I don’t know if it was the image of him at home with 27 siblings, or if it was the warmth with which he talked about his mother–he used a word somewhere between “mom” and “mum,” a kind of hybrid vowel that rang with the intimacy of a nickname–but I immediately wanted to know this woman. I wanted to meet a woman so sincere and certain that she took on the rearing of more than two-dozen kids; that she met her husband head on as equal partner, and earned his support for such a seemingly crazy plan; that she taught her children that there is always something to share, even if it is simply the strength you have to lug a gerry can.

It wasn’t the selflessness of all this that impressed me, but the intention. If you’re going to do that, you (and, presumably, your partner) have to show up, all of the time. You have to mean it.
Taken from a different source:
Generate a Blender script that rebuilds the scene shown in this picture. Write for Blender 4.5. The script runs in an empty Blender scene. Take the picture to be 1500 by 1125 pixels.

That, I thought to myself, is the kind of woman I want to be.

3 Comments

  • Matt says:

    So…what happens when “comfortably detached” becomes simply “detached”. Or I suppose that’s the point. Detached = without intention and without vulnerability. I’ve had enough of that.

    Perhaps that explains the (or my) endemic flying solo chameleon island hopping, morphing into one world and then another. Attached enough to have your own unique intimacy and memories of a place (or person), a relationship between you and that place that’s so far from familiarity, old friends and family that only you and “it” share its secrets. But still safe enough in your transience to move away and on when the story demands any kind of commitment or permanency. But then, once you’ve realized that, how do you stop?

    Ok, I’m rambling and not quite sure myself what that means. Just a bit pensive as I say good-bye again to another place. A hopeless civic (or cultural) polyamorist.